■ Exercise description
Scan the data below for the string "this". Copy every line where it appears.

::::

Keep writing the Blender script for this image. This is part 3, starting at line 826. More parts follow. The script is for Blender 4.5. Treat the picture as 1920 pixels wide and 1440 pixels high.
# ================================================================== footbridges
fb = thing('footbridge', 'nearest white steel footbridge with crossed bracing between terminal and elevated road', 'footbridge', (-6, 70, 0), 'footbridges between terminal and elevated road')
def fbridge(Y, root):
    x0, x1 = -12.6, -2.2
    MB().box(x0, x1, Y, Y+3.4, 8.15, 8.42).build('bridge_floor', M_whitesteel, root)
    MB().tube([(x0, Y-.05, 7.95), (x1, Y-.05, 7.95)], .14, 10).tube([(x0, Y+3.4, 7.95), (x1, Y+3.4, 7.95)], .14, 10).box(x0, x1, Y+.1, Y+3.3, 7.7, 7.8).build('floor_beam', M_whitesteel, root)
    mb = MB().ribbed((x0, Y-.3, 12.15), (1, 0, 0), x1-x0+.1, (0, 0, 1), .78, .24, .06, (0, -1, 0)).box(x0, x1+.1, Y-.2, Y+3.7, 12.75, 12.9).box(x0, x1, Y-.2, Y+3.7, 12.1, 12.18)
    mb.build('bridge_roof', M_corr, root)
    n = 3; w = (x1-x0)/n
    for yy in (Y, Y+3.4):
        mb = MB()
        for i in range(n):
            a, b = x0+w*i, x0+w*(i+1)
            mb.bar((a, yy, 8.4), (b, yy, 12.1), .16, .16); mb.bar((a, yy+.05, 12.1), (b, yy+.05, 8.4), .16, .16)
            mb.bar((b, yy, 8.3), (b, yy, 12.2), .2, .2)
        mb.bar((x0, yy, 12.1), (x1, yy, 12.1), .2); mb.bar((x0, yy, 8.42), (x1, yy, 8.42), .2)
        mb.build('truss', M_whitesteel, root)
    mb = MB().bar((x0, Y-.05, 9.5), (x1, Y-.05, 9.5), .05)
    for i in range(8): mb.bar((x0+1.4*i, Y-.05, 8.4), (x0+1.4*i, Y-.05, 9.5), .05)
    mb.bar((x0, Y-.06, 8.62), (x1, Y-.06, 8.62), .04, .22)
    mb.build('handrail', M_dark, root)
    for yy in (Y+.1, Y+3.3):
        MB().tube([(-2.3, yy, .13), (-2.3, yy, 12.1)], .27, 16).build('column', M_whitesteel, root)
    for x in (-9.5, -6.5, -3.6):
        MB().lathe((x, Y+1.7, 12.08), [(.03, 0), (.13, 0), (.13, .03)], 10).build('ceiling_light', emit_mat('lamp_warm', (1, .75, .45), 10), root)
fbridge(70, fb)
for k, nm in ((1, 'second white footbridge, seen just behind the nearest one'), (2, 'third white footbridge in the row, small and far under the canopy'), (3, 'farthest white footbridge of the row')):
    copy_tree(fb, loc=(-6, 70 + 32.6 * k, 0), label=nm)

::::

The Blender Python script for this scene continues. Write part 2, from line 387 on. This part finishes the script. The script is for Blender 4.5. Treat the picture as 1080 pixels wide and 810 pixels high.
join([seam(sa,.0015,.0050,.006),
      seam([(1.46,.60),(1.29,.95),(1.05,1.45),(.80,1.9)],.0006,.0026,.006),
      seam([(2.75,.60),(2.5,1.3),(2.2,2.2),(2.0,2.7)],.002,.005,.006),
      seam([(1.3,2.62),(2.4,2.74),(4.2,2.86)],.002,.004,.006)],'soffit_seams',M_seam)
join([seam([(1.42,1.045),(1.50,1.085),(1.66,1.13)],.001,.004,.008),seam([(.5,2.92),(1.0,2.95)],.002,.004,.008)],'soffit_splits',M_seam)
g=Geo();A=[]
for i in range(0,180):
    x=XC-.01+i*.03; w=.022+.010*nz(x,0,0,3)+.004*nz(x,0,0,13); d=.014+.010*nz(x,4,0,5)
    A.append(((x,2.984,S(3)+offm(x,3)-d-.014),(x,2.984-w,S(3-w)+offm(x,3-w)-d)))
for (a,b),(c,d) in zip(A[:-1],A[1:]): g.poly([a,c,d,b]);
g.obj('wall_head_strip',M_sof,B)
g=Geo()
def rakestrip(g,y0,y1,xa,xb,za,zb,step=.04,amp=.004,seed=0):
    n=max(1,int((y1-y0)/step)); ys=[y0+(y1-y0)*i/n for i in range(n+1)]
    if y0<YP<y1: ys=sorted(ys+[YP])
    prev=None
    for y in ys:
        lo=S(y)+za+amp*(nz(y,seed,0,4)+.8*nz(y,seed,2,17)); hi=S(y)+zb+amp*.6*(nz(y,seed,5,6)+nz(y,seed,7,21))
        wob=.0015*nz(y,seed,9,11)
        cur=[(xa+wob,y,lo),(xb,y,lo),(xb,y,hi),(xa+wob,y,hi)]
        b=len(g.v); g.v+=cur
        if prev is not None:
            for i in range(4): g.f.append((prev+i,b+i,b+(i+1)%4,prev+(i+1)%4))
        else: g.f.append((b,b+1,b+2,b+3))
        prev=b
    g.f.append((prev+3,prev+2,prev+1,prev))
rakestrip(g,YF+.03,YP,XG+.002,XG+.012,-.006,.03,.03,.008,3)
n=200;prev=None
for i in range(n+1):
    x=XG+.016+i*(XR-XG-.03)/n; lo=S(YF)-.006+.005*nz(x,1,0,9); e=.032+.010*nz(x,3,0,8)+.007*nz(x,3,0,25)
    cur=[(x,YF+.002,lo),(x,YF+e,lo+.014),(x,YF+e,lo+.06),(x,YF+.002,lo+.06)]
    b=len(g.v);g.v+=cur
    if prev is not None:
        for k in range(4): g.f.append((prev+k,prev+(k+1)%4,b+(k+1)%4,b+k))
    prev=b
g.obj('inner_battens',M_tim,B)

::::

■ In response
Keep writing the Blender script for this image. This is part 3, starting at line 826. More parts follow. The script is for Blender 4.5. Treat the picture as 1920 pixels wide and 1440 pixels high.
The Blender Python script for this scene continues. Write part 2, from line 387 on. This part finishes the script. The script is for Blender 4.5. Treat the picture as 1080 pixels wide and 810 pixels high.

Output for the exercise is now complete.